TASK STATEMENT: Reproduce all of the data that follows, character for character.

* begin SOURCE EXCERPT *

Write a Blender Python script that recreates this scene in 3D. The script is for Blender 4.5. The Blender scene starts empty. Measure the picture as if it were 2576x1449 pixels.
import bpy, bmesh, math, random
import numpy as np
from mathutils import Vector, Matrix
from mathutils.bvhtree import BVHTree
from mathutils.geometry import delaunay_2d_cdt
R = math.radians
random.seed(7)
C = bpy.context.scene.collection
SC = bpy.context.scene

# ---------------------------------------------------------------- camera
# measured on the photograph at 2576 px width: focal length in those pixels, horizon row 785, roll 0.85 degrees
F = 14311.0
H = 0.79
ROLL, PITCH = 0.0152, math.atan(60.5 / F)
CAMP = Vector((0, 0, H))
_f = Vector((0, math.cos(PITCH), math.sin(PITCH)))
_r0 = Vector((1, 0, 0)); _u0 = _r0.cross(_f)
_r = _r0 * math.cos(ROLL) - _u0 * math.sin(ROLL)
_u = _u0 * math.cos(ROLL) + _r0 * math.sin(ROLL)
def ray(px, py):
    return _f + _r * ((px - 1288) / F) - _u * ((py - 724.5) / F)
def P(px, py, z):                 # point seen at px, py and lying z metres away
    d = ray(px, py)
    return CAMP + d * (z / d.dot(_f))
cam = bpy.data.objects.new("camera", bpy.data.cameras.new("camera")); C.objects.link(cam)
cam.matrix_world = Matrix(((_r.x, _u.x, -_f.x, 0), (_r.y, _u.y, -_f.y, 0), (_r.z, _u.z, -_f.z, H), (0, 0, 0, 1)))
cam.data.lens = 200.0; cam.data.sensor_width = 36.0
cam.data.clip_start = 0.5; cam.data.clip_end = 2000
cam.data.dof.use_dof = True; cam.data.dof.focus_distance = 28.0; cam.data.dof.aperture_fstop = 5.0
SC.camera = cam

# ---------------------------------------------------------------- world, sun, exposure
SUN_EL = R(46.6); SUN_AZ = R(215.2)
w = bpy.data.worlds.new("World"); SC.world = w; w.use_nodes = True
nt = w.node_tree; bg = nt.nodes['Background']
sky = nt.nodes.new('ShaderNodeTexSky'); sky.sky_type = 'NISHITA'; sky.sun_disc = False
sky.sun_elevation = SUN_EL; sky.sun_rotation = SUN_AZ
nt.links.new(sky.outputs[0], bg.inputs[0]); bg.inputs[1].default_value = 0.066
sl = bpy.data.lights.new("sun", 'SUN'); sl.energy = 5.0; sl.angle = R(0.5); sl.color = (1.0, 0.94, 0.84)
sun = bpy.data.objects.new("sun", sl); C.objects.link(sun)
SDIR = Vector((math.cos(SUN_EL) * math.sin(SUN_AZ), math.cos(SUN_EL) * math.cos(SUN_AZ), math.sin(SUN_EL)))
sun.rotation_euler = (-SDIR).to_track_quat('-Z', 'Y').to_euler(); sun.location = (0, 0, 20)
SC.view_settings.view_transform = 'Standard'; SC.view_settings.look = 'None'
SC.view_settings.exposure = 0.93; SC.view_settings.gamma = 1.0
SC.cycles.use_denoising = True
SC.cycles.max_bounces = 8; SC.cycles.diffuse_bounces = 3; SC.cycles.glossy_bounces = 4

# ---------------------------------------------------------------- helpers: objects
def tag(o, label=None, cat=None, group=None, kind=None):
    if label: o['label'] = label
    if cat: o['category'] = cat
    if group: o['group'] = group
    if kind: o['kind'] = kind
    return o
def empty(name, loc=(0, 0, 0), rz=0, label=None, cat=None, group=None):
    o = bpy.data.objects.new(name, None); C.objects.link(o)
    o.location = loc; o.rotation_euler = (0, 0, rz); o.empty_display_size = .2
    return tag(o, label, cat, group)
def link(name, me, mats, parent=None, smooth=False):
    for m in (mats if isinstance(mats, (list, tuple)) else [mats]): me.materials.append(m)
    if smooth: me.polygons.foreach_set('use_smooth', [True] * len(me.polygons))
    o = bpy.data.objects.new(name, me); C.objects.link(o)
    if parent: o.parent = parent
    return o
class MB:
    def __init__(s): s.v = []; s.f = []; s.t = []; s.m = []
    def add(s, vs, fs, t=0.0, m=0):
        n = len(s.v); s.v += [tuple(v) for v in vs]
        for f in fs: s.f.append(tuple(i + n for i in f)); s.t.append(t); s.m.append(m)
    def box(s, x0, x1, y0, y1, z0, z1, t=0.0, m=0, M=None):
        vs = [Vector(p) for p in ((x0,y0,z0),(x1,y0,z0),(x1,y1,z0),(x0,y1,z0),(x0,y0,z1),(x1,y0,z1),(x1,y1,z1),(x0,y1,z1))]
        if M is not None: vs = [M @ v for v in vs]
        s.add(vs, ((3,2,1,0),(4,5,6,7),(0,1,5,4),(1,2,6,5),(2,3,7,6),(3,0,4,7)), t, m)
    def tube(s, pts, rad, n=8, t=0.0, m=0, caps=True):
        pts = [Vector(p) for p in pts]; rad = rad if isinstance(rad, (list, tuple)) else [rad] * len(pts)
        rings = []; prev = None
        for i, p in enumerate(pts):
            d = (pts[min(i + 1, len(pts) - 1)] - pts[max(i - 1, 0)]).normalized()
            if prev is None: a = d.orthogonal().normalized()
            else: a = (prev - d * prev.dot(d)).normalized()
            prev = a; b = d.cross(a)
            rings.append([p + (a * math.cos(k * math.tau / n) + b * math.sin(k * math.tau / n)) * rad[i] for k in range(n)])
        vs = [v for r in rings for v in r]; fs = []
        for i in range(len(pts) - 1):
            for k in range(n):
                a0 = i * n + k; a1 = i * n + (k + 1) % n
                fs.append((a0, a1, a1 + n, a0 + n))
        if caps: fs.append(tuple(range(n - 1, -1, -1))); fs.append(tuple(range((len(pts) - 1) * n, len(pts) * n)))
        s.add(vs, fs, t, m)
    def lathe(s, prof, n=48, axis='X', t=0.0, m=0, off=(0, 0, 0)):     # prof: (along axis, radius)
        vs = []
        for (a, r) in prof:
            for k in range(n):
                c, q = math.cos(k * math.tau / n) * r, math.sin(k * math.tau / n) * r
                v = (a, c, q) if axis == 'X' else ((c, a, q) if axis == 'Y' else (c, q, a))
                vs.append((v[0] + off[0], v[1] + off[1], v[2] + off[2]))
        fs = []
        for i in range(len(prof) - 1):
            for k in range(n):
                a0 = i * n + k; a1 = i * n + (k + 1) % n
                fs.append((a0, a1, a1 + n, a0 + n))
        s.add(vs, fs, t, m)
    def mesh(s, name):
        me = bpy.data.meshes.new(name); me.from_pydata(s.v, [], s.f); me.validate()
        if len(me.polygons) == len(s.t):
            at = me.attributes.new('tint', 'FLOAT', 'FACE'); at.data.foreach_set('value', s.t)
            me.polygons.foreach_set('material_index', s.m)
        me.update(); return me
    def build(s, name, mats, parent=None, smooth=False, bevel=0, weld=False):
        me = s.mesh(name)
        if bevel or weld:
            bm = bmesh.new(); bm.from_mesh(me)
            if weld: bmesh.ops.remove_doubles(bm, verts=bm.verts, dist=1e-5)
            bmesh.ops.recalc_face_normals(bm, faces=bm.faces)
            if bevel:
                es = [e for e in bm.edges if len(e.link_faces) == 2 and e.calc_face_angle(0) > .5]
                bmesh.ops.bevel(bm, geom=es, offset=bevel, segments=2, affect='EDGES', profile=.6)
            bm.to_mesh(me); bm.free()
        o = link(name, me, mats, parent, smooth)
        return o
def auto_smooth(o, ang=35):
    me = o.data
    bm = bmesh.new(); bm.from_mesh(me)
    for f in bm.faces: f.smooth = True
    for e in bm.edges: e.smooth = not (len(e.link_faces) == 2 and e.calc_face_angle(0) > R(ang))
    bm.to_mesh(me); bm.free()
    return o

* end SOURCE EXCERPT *

CORRECT ANSWER:
Write a Blender Python script that recreates this scene in 3D. The script is for Blender 4.5. The Blender scene starts empty. Measure the picture as if it were 2576x1449 pixels.
import bpy, bmesh, math, random
import numpy as np
from mathutils import Vector, Matrix
from mathutils.bvhtree import BVHTree
from mathutils.geometry import delaunay_2d_cdt
R = math.radians
random.seed(7)
C = bpy.context.scene.collection
SC = bpy.context.scene

# ---------------------------------------------------------------- camera
# measured on the photograph at 2576 px width: focal length in those pixels, horizon row 785, roll 0.85 degrees
F = 14311.0
H = 0.79
ROLL, PITCH = 0.0152, math.atan(60.5 / F)
CAMP = Vector((0, 0, H))
_f = Vector((0, math.cos(PITCH), math.sin(PITCH)))
_r0 = Vector((1, 0, 0)); _u0 = _r0.cross(_f)
_r = _r0 * math.cos(ROLL) - _u0 * math.sin(ROLL)
_u = _u0 * math.cos(ROLL) + _r0 * math.sin(ROLL)
def ray(px, py):
    return _f + _r * ((px - 1288) / F) - _u * ((py - 724.5) / F)
def P(px, py, z):                 # point seen at px, py and lying z metres away
    d = ray(px, py)
    return CAMP + d * (z / d.dot(_f))
cam = bpy.data.objects.new("camera", bpy.data.cameras.new("camera")); C.objects.link(cam)
cam.matrix_world = Matrix(((_r.x, _u.x, -_f.x, 0), (_r.y, _u.y, -_f.y, 0), (_r.z, _u.z, -_f.z, H), (0, 0, 0, 1)))
cam.data.lens = 200.0; cam.data.sensor_width = 36.0
cam.data.clip_start = 0.5; cam.data.clip_end = 2000
cam.data.dof.use_dof = True; cam.data.dof.focus_distance = 28.0; cam.data.dof.aperture_fstop = 5.0
SC.camera = cam

# ---------------------------------------------------------------- world, sun, exposure
SUN_EL = R(46.6); SUN_AZ = R(215.2)
w = bpy.data.worlds.new("World"); SC.world = w; w.use_nodes = True
nt = w.node_tree; bg = nt.nodes['Background']
sky = nt.nodes.new('ShaderNodeTexSky'); sky.sky_type = 'NISHITA'; sky.sun_disc = False
sky.sun_elevation = SUN_EL; sky.sun_rotation = SUN_AZ
nt.links.new(sky.outputs[0], bg.inputs[0]); bg.inputs[1].default_value = 0.066
sl = bpy.data.lights.new("sun", 'SUN'); sl.energy = 5.0; sl.angle = R(0.5); sl.color = (1.0, 0.94, 0.84)
sun = bpy.data.objects.new("sun", sl); C.objects.link(sun)
SDIR = Vector((math.cos(SUN_EL) * math.sin(SUN_AZ), math.cos(SUN_EL) * math.cos(SUN_AZ), math.sin(SUN_EL)))
sun.rotation_euler = (-SDIR).to_track_quat('-Z', 'Y').to_euler(); sun.location = (0, 0, 20)
SC.view_settings.view_transform = 'Standard'; SC.view_settings.look = 'None'
SC.view_settings.exposure = 0.93; SC.view_settings.gamma = 1.0
SC.cycles.use_denoising = True
SC.cycles.max_bounces = 8; SC.cycles.diffuse_bounces = 3; SC.cycles.glossy_bounces = 4

# ---------------------------------------------------------------- helpers: objects
def tag(o, label=None, cat=None, group=None, kind=None):
    if label: o['label'] = label
    if cat: o['category'] = cat
    if group: o['group'] = group
    if kind: o['kind'] = kind
    return o
def empty(name, loc=(0, 0, 0), rz=0, label=None, cat=None, group=None):
    o = bpy.data.objects.new(name, None); C.objects.link(o)
    o.location = loc; o.rotation_euler = (0, 0, rz); o.empty_display_size = .2
    return tag(o, label, cat, group)
def link(name, me, mats, parent=None, smooth=False):
    for m in (mats if isinstance(mats, (list, tuple)) else [mats]): me.materials.append(m)
    if smooth: me.polygons.foreach_set('use_smooth', [True] * len(me.polygons))
    o = bpy.data.objects.new(name, me); C.objects.link(o)
    if parent: o.parent = parent
    return o
class MB:
    def __init__(s): s.v = []; s.f = []; s.t = []; s.m = []
    def add(s, vs, fs, t=0.0, m=0):
        n = len(s.v); s.v += [tuple(v) for v in vs]
        for f in fs: s.f.append(tuple(i + n for i in f)); s.t.append(t); s.m.append(m)
    def box(s, x0, x1, y0, y1, z0, z1, t=0.0, m=0, M=None):
        vs = [Vector(p) for p in ((x0,y0,z0),(x1,y0,z0),(x1,y1,z0),(x0,y1,z0),(x0,y0,z1),(x1,y0,z1),(x1,y1,z1),(x0,y1,z1))]
        if M is not None: vs = [M @ v for v in vs]
        s.add(vs, ((3,2,1,0),(4,5,6,7),(0,1,5,4),(1,2,6,5),(2,3,7,6),(3,0,4,7)), t, m)
    def tube(s, pts, rad, n=8, t=0.0, m=0, caps=True):
        pts = [Vector(p) for p in pts]; rad = rad if isinstance(rad, (list, tuple)) else [rad] * len(pts)
        rings = []; prev = None
        for i, p in enumerate(pts):
            d = (pts[min(i + 1, len(pts) - 1)] - pts[max(i - 1, 0)]).normalized()
            if prev is None: a = d.orthogonal().normalized()
            else: a = (prev - d * prev.dot(d)).normalized()
            prev = a; b = d.cross(a)
            rings.append([p + (a * math.cos(k * math.tau / n) + b * math.sin(k * math.tau / n)) * rad[i] for k in range(n)])
        vs = [v for r in rings for v in r]; fs = []
        for i in range(len(pts) - 1):
            for k in range(n):
                a0 = i * n + k; a1 = i * n + (k + 1) % n
                fs.append((a0, a1, a1 + n, a0 + n))
        if caps: fs.append(tuple(range(n - 1, -1, -1))); fs.append(tuple(range((len(pts) - 1) * n, len(pts) * n)))
        s.add(vs, fs, t, m)
    def lathe(s, prof, n=48, axis='X', t=0.0, m=0, off=(0, 0, 0)):     # prof: (along axis, radius)
        vs = []
        for (a, r) in prof:
            for k in range(n):
                c, q = math.cos(k * math.tau / n) * r, math.sin(k * math.tau / n) * r
                v = (a, c, q) if axis == 'X' else ((c, a, q) if axis == 'Y' else (c, q, a))
                vs.append((v[0] + off[0], v[1] + off[1], v[2] + off[2]))
        fs = []
        for i in range(len(prof) - 1):
            for k in range(n):
                a0 = i * n + k; a1 = i * n + (k + 1) % n
                fs.append((a0, a1, a1 + n, a0 + n))
        s.add(vs, fs, t, m)
    def mesh(s, name):
        me = bpy.data.meshes.new(name); me.from_pydata(s.v, [], s.f); me.validate()
        if len(me.polygons) == len(s.t):
            at = me.attributes.new('tint', 'FLOAT', 'FACE'); at.data.foreach_set('value', s.t)
            me.polygons.foreach_set('material_index', s.m)
        me.update(); return me
    def build(s, name, mats, parent=None, smooth=False, bevel=0, weld=False):
        me = s.mesh(name)
        if bevel or weld:
            bm = bmesh.new(); bm.from_mesh(me)
            if weld: bmesh.ops.remove_doubles(bm, verts=bm.verts, dist=1e-5)
            bmesh.ops.recalc_face_normals(bm, faces=bm.faces)
            if bevel:
                es = [e for e in bm.edges if len(e.link_faces) == 2 and e.calc_face_angle(0) > .5]
                bmesh.ops.bevel(bm, geom=es, offset=bevel, segments=2, affect='EDGES', profile=.6)
            bm.to_mesh(me); bm.free()
        o = link(name, me, mats, parent, smooth)
        return o
def auto_smooth(o, ang=35):
    me = o.data
    bm = bmesh.new(); bm.from_mesh(me)
    for f in bm.faces: f.smooth = True
    for e in bm.edges: e.smooth = not (len(e.link_faces) == 2 and e.calc_face_angle(0) > R(ang))
    bm.to_mesh(me); bm.free()
    return o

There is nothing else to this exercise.